Will you repeat only the lines beginning at the one that mentions "Write part 4" and ending at the one that mentions "random_bunch('blurred bunch of brownish", both of them included, exactly?

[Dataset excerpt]
** START **

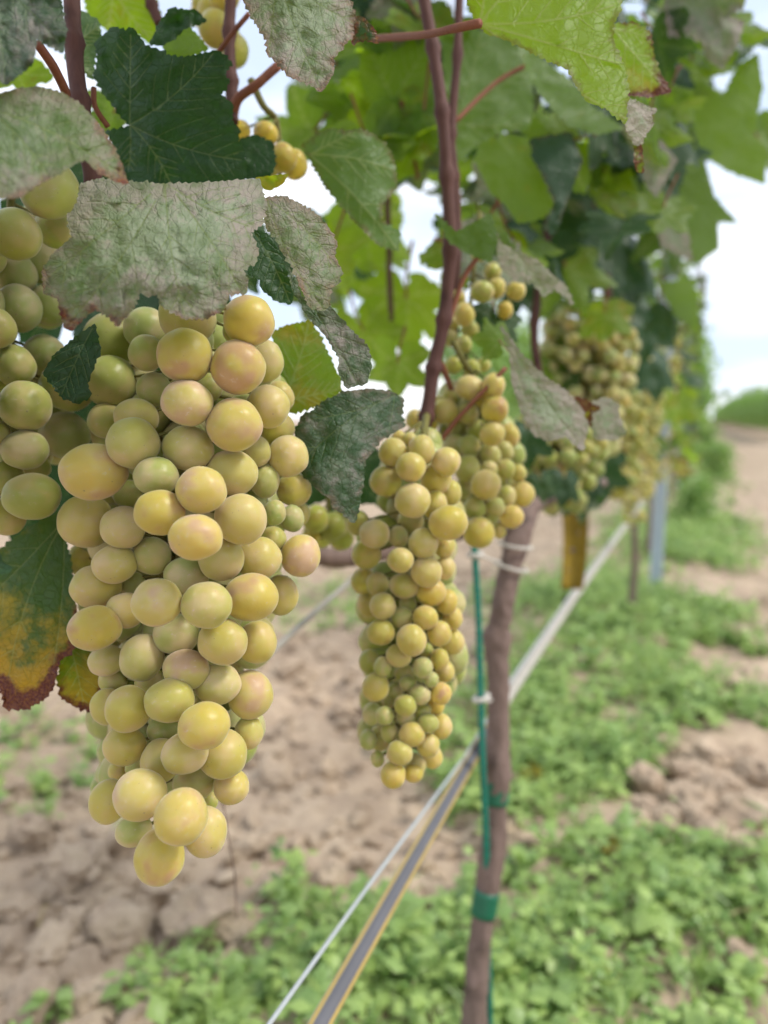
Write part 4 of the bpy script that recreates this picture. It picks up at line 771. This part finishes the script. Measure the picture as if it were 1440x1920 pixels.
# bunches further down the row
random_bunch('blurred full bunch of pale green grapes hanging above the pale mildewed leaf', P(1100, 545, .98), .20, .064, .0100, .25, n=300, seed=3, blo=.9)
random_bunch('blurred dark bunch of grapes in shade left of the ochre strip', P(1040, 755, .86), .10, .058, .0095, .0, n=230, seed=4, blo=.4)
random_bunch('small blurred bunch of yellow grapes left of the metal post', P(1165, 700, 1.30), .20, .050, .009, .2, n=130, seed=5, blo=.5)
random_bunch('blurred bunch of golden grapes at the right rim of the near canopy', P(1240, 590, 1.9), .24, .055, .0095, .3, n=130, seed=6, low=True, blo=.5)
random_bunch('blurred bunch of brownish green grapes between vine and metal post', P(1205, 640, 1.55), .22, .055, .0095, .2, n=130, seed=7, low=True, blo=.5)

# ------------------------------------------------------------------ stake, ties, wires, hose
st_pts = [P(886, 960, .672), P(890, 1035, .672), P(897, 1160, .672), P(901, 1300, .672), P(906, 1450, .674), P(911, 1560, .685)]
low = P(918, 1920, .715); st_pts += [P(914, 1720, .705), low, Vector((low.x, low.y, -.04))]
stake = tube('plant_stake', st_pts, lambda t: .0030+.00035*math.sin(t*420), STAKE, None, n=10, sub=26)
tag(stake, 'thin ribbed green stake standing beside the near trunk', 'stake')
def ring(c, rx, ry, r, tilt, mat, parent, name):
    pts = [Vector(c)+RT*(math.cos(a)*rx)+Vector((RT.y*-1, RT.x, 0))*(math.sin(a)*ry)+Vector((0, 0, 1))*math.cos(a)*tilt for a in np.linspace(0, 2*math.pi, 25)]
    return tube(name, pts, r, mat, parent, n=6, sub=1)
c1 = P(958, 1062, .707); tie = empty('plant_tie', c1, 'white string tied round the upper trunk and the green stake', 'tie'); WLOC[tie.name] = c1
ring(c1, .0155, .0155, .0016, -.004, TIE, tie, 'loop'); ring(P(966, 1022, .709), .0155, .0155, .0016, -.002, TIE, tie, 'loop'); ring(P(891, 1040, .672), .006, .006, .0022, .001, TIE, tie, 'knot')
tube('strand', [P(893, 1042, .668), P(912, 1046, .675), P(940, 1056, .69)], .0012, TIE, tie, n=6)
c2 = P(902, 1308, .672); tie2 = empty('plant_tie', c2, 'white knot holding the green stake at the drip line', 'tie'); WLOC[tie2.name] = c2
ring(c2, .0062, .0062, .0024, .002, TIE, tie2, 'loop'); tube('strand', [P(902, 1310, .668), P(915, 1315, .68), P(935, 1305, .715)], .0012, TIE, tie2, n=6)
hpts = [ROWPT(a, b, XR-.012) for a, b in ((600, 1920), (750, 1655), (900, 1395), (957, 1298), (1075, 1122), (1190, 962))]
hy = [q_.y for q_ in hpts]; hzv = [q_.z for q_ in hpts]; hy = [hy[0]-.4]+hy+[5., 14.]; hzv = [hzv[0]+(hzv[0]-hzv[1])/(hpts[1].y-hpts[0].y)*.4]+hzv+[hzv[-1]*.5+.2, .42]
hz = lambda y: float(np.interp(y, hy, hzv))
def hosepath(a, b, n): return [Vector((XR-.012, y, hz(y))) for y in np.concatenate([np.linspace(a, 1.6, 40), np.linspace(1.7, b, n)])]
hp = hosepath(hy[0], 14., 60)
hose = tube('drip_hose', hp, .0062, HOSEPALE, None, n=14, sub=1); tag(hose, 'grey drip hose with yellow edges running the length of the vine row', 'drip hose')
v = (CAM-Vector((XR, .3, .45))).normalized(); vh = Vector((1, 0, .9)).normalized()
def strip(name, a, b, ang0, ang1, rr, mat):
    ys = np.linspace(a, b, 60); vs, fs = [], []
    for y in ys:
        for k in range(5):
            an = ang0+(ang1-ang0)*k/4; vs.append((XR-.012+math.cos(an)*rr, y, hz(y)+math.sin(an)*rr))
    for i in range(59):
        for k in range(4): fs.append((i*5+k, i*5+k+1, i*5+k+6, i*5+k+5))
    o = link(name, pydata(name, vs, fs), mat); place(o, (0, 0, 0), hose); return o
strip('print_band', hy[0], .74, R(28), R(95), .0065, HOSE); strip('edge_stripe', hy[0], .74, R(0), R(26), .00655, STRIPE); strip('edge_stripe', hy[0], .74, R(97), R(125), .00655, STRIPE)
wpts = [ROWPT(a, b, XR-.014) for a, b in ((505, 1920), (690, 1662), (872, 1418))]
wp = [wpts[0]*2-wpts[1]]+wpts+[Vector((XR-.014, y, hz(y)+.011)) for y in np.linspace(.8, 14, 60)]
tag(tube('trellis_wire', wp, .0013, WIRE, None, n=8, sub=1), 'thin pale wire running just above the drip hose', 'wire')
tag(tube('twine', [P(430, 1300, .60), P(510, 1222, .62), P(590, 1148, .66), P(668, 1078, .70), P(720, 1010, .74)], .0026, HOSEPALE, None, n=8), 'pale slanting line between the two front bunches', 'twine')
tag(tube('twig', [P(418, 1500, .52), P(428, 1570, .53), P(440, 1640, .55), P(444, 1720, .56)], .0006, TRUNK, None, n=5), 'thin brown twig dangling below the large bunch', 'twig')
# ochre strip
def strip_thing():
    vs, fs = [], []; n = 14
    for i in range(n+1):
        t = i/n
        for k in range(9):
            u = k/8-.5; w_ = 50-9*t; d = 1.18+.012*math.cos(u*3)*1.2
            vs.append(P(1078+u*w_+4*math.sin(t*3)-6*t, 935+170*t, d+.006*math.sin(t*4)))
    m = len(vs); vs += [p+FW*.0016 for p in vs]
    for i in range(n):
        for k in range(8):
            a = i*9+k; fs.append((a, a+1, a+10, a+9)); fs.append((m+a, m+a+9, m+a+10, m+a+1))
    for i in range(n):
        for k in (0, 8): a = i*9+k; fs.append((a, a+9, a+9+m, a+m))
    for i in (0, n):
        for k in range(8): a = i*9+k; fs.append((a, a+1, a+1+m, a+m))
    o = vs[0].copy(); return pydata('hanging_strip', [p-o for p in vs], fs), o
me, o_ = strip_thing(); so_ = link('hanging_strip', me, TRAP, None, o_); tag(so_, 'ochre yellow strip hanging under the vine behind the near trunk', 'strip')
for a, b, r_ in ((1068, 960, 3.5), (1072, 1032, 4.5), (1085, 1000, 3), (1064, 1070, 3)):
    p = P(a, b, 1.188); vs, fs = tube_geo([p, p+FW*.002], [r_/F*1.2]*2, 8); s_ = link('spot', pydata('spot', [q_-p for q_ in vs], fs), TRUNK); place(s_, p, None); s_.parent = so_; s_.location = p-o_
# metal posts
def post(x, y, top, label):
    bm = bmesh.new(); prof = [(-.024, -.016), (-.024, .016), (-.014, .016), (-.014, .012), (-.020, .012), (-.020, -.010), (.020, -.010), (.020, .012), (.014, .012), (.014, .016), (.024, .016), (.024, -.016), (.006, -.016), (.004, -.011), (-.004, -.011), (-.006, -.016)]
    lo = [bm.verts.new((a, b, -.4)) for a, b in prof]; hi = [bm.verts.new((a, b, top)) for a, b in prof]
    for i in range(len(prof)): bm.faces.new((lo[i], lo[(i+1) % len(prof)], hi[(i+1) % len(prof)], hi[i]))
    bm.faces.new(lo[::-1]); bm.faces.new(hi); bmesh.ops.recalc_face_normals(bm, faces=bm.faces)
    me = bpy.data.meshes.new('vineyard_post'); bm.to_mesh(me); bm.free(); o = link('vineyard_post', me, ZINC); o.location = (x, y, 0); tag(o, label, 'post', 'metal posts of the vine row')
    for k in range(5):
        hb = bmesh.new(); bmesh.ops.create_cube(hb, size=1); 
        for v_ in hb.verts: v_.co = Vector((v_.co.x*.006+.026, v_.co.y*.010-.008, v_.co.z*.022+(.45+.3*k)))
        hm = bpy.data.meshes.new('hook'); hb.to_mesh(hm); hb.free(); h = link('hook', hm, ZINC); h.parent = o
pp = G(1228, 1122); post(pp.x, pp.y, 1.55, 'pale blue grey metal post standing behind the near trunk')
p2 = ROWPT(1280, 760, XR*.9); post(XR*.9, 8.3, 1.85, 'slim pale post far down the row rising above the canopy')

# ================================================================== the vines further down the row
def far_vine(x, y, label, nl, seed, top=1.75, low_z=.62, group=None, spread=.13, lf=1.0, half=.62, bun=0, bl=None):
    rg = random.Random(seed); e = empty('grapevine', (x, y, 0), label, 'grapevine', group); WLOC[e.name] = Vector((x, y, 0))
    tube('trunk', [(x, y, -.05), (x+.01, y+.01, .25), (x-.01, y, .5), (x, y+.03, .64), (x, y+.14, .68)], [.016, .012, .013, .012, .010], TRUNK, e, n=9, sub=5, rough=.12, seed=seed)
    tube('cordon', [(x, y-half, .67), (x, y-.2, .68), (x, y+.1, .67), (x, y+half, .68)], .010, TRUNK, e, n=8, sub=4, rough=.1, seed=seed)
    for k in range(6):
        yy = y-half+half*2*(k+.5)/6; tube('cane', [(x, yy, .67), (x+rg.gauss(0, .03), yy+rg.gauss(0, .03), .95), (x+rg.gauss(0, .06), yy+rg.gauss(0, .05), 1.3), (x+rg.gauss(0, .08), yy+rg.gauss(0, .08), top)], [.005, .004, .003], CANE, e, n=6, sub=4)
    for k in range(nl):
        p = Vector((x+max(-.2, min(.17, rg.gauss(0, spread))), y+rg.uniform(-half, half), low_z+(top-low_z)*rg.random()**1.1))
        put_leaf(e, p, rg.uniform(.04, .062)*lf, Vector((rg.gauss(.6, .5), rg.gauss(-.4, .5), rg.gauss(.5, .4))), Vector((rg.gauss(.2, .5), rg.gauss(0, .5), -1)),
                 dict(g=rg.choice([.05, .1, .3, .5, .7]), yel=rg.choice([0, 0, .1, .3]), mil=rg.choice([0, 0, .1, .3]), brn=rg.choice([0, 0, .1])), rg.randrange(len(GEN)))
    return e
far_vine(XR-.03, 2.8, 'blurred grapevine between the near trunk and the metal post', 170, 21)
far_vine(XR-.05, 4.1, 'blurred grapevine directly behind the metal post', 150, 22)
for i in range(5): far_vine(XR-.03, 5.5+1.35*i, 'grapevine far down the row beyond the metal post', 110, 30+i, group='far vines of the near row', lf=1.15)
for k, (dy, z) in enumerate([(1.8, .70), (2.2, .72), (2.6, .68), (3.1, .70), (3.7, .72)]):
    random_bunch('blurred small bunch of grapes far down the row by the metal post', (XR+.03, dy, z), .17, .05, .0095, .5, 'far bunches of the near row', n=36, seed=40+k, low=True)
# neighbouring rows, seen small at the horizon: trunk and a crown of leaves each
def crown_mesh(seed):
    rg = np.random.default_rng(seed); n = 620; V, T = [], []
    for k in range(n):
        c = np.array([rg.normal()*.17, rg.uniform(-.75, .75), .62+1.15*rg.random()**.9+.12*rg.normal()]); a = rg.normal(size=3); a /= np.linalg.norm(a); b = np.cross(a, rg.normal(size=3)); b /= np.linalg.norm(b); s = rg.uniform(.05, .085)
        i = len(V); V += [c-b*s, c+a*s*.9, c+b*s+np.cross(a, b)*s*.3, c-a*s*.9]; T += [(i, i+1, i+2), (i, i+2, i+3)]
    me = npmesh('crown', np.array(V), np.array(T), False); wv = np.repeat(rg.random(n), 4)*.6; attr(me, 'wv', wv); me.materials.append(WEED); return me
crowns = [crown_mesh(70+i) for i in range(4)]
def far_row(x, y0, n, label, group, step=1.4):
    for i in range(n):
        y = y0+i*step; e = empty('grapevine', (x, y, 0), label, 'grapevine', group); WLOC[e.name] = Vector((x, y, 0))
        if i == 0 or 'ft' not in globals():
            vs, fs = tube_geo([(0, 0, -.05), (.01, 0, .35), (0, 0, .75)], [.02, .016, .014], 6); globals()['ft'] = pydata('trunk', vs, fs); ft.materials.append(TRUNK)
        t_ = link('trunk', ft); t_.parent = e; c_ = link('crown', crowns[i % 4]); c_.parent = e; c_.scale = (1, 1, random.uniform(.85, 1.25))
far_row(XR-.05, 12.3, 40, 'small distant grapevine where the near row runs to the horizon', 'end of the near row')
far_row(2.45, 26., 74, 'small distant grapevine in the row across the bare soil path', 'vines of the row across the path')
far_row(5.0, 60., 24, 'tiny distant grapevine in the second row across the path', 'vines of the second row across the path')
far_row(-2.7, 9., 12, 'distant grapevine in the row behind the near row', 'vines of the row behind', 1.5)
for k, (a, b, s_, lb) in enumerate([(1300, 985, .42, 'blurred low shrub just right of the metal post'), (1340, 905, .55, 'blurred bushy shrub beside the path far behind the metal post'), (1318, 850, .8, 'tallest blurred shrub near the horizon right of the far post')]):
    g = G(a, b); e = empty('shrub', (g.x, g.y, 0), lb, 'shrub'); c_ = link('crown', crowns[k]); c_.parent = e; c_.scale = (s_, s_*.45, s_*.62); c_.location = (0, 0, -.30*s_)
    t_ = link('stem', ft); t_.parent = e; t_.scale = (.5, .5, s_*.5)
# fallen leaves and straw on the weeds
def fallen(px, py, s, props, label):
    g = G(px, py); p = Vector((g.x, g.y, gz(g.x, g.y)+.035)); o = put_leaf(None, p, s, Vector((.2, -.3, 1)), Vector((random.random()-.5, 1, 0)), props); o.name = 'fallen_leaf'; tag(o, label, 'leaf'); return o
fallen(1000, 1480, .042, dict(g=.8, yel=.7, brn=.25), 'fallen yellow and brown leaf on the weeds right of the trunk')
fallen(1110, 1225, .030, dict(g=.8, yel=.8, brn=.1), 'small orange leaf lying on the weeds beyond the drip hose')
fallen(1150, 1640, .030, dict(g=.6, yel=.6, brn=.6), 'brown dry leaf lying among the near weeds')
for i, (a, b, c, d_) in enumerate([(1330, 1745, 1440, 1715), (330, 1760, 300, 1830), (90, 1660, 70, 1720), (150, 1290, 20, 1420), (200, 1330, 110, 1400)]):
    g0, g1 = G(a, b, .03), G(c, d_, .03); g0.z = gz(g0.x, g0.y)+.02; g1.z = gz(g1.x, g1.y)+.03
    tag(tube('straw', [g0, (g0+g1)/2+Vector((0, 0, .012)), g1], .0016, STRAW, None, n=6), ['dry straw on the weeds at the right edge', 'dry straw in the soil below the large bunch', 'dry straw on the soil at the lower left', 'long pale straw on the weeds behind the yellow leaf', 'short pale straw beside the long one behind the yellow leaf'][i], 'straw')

** END **
** START **

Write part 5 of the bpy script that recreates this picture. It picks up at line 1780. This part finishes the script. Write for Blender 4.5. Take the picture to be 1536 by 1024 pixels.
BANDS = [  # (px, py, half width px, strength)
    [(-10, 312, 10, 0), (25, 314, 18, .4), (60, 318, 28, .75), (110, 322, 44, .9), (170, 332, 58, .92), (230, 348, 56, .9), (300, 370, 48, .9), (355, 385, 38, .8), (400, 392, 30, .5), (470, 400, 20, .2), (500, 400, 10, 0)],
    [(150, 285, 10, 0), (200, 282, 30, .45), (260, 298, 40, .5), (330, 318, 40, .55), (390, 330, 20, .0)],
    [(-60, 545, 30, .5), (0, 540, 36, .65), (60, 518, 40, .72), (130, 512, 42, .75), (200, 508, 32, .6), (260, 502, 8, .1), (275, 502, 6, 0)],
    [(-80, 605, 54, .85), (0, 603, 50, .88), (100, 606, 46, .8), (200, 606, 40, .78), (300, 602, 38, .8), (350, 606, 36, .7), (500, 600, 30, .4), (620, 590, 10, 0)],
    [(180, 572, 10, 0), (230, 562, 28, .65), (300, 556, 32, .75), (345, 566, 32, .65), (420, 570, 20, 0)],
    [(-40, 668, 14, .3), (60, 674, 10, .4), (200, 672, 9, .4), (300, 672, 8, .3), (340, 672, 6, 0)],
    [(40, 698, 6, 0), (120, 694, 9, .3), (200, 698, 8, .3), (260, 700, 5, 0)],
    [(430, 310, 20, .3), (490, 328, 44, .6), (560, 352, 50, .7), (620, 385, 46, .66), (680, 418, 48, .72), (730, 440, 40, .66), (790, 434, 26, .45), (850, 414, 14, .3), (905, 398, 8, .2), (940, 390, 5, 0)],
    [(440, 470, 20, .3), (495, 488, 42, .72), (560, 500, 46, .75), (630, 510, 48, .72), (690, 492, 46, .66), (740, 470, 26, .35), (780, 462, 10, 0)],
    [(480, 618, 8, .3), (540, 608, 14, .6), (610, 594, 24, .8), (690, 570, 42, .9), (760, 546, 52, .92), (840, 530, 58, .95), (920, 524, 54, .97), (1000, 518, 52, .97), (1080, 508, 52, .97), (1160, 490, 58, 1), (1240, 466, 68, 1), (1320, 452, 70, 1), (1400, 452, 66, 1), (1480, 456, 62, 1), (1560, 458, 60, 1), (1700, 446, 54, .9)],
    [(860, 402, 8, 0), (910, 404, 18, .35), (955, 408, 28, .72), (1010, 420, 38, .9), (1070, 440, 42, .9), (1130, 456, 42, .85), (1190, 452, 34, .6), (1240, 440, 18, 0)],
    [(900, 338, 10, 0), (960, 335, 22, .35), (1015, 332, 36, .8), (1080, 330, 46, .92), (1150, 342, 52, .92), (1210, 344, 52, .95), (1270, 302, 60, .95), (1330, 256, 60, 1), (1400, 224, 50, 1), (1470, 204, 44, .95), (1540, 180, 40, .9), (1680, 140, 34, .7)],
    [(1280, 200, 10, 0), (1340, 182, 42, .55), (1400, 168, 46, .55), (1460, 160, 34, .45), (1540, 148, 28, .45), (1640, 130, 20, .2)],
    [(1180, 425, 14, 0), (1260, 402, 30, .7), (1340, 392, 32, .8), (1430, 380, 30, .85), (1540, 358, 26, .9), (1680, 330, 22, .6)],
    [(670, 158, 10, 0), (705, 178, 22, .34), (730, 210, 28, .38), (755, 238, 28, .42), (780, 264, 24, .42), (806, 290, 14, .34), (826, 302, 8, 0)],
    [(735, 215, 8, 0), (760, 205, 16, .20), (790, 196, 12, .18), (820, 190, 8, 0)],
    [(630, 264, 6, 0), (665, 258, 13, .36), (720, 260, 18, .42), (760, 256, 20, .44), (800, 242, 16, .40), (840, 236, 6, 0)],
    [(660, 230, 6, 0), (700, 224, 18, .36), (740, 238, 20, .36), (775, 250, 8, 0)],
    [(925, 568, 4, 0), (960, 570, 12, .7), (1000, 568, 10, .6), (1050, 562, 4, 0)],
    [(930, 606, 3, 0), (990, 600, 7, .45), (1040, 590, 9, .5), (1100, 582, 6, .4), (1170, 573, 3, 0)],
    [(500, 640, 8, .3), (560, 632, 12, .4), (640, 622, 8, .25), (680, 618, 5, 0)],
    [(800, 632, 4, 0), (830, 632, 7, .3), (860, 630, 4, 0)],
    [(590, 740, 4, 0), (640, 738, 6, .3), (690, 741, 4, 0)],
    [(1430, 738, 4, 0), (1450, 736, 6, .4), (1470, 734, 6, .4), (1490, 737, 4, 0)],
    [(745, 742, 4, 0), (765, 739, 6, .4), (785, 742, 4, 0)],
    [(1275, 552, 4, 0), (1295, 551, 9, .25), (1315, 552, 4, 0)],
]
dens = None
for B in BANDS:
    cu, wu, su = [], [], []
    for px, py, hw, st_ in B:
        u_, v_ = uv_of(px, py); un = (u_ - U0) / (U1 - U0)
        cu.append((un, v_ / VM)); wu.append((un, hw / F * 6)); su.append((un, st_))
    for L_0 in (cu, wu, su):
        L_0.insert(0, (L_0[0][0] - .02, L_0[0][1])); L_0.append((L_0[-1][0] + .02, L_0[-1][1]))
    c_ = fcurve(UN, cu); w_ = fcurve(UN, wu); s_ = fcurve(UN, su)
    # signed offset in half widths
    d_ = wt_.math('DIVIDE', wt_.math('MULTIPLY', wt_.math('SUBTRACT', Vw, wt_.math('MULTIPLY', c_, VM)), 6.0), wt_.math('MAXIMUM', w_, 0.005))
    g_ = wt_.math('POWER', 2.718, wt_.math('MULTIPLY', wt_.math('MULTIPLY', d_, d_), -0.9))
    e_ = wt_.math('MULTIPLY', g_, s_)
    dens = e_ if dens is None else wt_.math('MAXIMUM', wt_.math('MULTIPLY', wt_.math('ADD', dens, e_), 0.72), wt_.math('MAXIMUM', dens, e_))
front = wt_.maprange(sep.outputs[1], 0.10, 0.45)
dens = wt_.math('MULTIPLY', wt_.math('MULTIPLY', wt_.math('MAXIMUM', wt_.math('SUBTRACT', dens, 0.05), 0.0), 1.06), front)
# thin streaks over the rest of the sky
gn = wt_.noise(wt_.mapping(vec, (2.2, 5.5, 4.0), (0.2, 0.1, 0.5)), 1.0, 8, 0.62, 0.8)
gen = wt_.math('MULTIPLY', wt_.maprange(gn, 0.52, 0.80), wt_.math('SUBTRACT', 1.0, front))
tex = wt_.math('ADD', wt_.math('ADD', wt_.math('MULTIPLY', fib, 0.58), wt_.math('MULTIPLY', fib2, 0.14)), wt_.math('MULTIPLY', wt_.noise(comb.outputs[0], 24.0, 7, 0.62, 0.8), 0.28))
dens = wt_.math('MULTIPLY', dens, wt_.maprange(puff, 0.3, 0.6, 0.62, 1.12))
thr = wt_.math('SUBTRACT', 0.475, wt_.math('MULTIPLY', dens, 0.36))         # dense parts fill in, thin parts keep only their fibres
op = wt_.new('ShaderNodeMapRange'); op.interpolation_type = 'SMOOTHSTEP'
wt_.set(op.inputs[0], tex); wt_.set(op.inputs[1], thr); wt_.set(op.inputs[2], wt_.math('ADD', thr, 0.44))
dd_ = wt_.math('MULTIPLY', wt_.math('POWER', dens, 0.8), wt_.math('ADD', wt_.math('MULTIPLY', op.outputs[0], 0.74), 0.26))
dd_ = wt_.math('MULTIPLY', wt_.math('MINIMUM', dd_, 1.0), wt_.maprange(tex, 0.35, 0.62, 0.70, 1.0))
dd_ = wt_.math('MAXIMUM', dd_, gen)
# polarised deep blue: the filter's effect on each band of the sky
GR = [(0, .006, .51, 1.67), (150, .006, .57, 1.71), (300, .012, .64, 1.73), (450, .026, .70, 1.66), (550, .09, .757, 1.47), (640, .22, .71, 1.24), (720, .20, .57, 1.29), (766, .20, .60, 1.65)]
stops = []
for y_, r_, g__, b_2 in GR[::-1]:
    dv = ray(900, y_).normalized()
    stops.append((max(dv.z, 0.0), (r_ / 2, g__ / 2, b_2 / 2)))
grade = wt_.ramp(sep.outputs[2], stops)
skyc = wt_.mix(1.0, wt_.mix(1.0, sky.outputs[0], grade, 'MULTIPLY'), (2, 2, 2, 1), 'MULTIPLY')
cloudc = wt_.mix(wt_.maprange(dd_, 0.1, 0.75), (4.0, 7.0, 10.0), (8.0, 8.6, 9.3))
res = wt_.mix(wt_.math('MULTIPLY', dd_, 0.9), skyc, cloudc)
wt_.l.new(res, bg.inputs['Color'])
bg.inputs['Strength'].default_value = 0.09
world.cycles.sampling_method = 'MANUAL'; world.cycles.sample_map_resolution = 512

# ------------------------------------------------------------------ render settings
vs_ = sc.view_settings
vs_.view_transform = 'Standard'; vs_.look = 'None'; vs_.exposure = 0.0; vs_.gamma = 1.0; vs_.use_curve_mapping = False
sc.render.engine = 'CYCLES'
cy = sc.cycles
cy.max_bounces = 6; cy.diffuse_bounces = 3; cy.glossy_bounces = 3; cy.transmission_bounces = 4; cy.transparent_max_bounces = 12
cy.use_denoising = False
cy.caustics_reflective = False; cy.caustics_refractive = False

** END **

### WORKED SOLUTION
Write part 4 of the bpy script that recreates this picture. It picks up at line 771. This part finishes the script. Measure the picture as if it were 1440x1920 pixels.
# bunches further down the row
random_bunch('blurred full bunch of pale green grapes hanging above the pale mildewed leaf', P(1100, 545, .98), .20, .064, .0100, .25, n=300, seed=3, blo=.9)
random_bunch('blurred dark bunch of grapes in shade left of the ochre strip', P(1040, 755, .86), .10, .058, .0095, .0, n=230, seed=4, blo=.4)
random_bunch('small blurred bunch of yellow grapes left of the metal post', P(1165, 700, 1.30), .20, .050, .009, .2, n=130, seed=5, blo=.5)
random_bunch('blurred bunch of golden grapes at the right rim of the near canopy', P(1240, 590, 1.9), .24, .055, .0095, .3, n=130, seed=6, low=True, blo=.5)
random_bunch('blurred bunch of brownish green grapes between vine and metal post', P(1205, 640, 1.55), .22, .055, .0095, .2, n=130, seed=7, low=True, blo=.5)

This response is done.